§ Given instruction: Transcribe the material below exactly as it appears.

§ Data excerpt:
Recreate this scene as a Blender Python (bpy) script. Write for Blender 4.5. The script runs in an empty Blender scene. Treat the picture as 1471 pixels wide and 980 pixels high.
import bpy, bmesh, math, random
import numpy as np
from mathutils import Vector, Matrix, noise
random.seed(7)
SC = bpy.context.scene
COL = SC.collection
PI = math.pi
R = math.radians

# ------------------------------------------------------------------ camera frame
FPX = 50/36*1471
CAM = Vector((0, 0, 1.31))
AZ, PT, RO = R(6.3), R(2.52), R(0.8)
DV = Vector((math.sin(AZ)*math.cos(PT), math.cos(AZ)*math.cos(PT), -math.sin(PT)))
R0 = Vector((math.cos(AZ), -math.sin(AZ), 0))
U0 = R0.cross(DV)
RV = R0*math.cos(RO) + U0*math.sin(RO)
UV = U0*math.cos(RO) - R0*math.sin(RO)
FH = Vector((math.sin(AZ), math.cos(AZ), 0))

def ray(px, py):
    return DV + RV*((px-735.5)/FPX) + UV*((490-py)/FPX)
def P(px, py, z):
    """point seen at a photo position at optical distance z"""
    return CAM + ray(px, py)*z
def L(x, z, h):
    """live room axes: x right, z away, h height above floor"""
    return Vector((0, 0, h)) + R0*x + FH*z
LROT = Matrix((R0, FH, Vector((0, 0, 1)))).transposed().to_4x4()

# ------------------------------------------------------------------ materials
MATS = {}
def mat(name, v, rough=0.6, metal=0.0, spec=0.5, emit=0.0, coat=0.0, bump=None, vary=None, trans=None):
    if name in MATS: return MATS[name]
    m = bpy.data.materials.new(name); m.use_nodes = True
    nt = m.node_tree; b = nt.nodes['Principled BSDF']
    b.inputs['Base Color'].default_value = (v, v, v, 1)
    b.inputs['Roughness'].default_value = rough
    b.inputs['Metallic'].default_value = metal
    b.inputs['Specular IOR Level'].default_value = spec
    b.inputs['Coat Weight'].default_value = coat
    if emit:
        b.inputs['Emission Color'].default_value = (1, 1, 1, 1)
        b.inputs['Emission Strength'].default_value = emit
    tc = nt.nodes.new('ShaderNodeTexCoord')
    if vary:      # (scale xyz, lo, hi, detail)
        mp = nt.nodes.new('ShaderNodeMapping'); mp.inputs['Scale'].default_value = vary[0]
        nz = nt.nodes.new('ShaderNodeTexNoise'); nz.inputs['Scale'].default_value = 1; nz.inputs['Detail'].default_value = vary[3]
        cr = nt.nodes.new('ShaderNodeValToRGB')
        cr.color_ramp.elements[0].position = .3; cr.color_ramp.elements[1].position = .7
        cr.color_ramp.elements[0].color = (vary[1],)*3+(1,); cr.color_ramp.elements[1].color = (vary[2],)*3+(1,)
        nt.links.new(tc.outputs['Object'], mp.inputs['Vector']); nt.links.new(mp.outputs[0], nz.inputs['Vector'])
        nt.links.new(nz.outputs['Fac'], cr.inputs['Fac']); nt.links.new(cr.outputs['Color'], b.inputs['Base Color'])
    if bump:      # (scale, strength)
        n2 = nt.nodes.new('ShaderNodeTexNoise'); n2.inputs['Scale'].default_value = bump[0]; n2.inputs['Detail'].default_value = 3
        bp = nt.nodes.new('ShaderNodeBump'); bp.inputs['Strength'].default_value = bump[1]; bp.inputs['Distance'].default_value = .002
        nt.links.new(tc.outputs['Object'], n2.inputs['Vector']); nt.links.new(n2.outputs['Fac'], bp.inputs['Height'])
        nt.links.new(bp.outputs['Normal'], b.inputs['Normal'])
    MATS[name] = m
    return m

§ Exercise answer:
Recreate this scene as a Blender Python (bpy) script. Write for Blender 4.5. The script runs in an empty Blender scene. Treat the picture as 1471 pixels wide and 980 pixels high.
import bpy, bmesh, math, random
import numpy as np
from mathutils import Vector, Matrix, noise
random.seed(7)
SC = bpy.context.scene
COL = SC.collection
PI = math.pi
R = math.radians

# ------------------------------------------------------------------ camera frame
FPX = 50/36*1471
CAM = Vector((0, 0, 1.31))
AZ, PT, RO = R(6.3), R(2.52), R(0.8)
DV = Vector((math.sin(AZ)*math.cos(PT), math.cos(AZ)*math.cos(PT), -math.sin(PT)))
R0 = Vector((math.cos(AZ), -math.sin(AZ), 0))
U0 = R0.cross(DV)
RV = R0*math.cos(RO) + U0*math.sin(RO)
UV = U0*math.cos(RO) - R0*math.sin(RO)
FH = Vector((math.sin(AZ), math.cos(AZ), 0))

def ray(px, py):
    return DV + RV*((px-735.5)/FPX) + UV*((490-py)/FPX)
def P(px, py, z):
    """point seen at a photo position at optical distance z"""
    return CAM + ray(px, py)*z
def L(x, z, h):
    """live room axes: x right, z away, h height above floor"""
    return Vector((0, 0, h)) + R0*x + FH*z
LROT = Matrix((R0, FH, Vector((0, 0, 1)))).transposed().to_4x4()

# ------------------------------------------------------------------ materials
MATS = {}
def mat(name, v, rough=0.6, metal=0.0, spec=0.5, emit=0.0, coat=0.0, bump=None, vary=None, trans=None):
    if name in MATS: return MATS[name]
    m = bpy.data.materials.new(name); m.use_nodes = True
    nt = m.node_tree; b = nt.nodes['Principled BSDF']
    b.inputs['Base Color'].default_value = (v, v, v, 1)
    b.inputs['Roughness'].default_value = rough
    b.inputs['Metallic'].default_value = metal
    b.inputs['Specular IOR Level'].default_value = spec
    b.inputs['Coat Weight'].default_value = coat
    if emit:
        b.inputs['Emission Color'].default_value = (1, 1, 1, 1)
        b.inputs['Emission Strength'].default_value = emit
    tc = nt.nodes.new('ShaderNodeTexCoord')
    if vary:      # (scale xyz, lo, hi, detail)
        mp = nt.nodes.new('ShaderNodeMapping'); mp.inputs['Scale'].default_value = vary[0]
        nz = nt.nodes.new('ShaderNodeTexNoise'); nz.inputs['Scale'].default_value = 1; nz.inputs['Detail'].default_value = vary[3]
        cr = nt.nodes.new('ShaderNodeValToRGB')
        cr.color_ramp.elements[0].position = .3; cr.color_ramp.elements[1].position = .7
        cr.color_ramp.elements[0].color = (vary[1],)*3+(1,); cr.color_ramp.elements[1].color = (vary[2],)*3+(1,)
        nt.links.new(tc.outputs['Object'], mp.inputs['Vector']); nt.links.new(mp.outputs[0], nz.inputs['Vector'])
        nt.links.new(nz.outputs['Fac'], cr.inputs['Fac']); nt.links.new(cr.outputs['Color'], b.inputs['Base Color'])
    if bump:      # (scale, strength)
        n2 = nt.nodes.new('ShaderNodeTexNoise'); n2.inputs['Scale'].default_value = bump[0]; n2.inputs['Detail'].default_value = 3
        bp = nt.nodes.new('ShaderNodeBump'); bp.inputs['Strength'].default_value = bump[1]; bp.inputs['Distance'].default_value = .002
        nt.links.new(tc.outputs['Object'], n2.inputs['Vector']); nt.links.new(n2.outputs['Fac'], bp.inputs['Height'])
        nt.links.new(bp.outputs['Normal'], b.inputs['Normal'])
    MATS[name] = m
    return m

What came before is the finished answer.